> DATA SECTION
════════════════════

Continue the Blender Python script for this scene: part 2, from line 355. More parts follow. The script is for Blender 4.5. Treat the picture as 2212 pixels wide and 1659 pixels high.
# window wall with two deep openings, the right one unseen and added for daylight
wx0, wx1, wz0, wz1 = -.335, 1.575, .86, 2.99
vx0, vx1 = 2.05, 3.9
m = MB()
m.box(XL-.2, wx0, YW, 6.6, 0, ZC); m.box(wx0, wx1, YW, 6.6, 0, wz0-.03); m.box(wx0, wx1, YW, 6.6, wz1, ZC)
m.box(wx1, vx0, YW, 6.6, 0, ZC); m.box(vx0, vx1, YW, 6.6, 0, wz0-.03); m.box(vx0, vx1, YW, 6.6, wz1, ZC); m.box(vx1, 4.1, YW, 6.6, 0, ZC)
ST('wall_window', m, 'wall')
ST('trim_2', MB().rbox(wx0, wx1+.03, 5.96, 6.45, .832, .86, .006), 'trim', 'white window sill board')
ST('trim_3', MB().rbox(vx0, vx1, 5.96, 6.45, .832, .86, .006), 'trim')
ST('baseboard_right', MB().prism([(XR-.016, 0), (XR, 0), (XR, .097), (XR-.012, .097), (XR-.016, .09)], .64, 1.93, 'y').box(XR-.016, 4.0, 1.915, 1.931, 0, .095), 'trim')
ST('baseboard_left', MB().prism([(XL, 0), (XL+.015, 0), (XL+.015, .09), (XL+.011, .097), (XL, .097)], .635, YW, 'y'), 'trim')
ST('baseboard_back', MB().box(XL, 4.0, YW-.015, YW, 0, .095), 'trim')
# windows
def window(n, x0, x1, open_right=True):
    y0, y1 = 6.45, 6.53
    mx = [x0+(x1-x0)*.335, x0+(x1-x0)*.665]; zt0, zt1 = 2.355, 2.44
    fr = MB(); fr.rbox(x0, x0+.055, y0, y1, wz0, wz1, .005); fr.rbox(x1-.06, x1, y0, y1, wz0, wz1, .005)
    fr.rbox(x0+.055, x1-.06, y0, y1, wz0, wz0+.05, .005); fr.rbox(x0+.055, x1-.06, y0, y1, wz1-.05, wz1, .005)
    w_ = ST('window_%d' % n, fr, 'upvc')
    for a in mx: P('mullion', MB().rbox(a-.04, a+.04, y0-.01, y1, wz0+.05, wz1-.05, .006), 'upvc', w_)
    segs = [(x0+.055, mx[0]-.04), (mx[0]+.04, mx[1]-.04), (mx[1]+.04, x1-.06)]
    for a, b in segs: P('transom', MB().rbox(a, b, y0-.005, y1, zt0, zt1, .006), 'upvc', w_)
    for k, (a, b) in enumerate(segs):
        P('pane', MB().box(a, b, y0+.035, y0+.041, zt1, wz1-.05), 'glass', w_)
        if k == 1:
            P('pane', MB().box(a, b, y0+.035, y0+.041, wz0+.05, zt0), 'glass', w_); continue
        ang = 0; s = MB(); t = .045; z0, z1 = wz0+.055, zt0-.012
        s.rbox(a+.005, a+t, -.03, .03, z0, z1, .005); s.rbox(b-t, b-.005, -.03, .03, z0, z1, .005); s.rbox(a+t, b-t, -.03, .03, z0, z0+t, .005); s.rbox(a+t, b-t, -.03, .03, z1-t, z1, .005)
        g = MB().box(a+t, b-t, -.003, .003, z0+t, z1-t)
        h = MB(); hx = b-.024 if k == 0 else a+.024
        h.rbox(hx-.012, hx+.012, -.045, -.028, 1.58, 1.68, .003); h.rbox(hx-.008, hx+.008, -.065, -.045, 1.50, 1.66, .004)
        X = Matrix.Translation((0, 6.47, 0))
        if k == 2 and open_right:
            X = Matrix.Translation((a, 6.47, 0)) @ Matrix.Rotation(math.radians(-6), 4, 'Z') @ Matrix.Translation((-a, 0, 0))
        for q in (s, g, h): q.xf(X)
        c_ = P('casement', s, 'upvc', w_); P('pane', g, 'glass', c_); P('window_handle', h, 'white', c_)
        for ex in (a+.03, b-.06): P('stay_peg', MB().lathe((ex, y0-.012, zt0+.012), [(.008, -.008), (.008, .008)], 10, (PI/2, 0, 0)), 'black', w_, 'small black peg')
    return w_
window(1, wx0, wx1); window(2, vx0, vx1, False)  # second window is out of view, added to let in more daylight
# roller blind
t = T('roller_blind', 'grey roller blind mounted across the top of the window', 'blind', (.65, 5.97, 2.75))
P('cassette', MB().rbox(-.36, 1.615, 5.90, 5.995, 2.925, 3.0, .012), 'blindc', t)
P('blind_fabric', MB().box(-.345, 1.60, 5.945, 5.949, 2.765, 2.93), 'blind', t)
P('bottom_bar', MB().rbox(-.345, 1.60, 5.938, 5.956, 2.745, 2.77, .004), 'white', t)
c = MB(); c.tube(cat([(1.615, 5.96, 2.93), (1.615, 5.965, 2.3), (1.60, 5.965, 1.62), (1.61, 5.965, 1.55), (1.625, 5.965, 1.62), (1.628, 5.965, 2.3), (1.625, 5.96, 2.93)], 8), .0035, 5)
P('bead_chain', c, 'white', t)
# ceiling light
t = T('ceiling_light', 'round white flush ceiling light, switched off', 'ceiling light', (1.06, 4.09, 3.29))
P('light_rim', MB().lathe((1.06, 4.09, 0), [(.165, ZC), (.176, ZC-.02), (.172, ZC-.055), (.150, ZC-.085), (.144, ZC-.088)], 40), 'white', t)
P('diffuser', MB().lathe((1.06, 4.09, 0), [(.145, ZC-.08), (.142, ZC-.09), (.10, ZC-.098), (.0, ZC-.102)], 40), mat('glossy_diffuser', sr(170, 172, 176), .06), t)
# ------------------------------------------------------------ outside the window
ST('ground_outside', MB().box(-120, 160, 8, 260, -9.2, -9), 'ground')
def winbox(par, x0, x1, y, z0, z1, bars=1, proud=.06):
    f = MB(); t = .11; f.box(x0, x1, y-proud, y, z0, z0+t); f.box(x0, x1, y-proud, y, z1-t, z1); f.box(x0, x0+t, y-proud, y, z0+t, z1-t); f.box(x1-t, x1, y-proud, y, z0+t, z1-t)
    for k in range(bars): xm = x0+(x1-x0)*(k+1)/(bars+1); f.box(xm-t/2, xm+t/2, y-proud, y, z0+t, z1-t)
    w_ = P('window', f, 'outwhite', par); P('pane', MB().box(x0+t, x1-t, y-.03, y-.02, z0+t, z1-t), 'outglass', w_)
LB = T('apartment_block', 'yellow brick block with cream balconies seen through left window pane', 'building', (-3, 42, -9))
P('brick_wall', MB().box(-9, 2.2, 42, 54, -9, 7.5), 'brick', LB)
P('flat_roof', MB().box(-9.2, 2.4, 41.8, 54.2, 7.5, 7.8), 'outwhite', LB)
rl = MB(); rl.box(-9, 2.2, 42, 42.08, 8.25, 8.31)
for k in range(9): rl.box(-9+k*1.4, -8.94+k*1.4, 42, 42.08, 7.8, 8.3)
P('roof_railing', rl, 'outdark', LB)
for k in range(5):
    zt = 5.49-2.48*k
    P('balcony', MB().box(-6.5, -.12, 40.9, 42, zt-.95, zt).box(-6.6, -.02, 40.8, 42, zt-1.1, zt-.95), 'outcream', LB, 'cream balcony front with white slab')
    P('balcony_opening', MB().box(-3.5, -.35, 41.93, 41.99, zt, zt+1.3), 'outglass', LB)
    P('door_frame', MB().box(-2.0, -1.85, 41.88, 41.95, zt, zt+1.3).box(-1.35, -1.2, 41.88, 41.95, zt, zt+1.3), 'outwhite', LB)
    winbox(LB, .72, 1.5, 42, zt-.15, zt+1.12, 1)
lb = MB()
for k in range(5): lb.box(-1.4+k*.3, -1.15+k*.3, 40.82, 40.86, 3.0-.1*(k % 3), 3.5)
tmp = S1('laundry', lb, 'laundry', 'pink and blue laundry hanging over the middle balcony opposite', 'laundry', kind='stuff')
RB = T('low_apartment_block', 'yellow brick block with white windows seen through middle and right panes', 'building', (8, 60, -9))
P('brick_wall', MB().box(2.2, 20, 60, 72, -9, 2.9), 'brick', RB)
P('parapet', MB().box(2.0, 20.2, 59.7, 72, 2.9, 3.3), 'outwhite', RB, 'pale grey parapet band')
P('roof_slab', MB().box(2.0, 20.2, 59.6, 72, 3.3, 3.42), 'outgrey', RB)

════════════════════

> YOUR GOAL
Report how many lines of the listing above include the word "middle". Say nothing but the number.

> WRITTEN ANSWER
2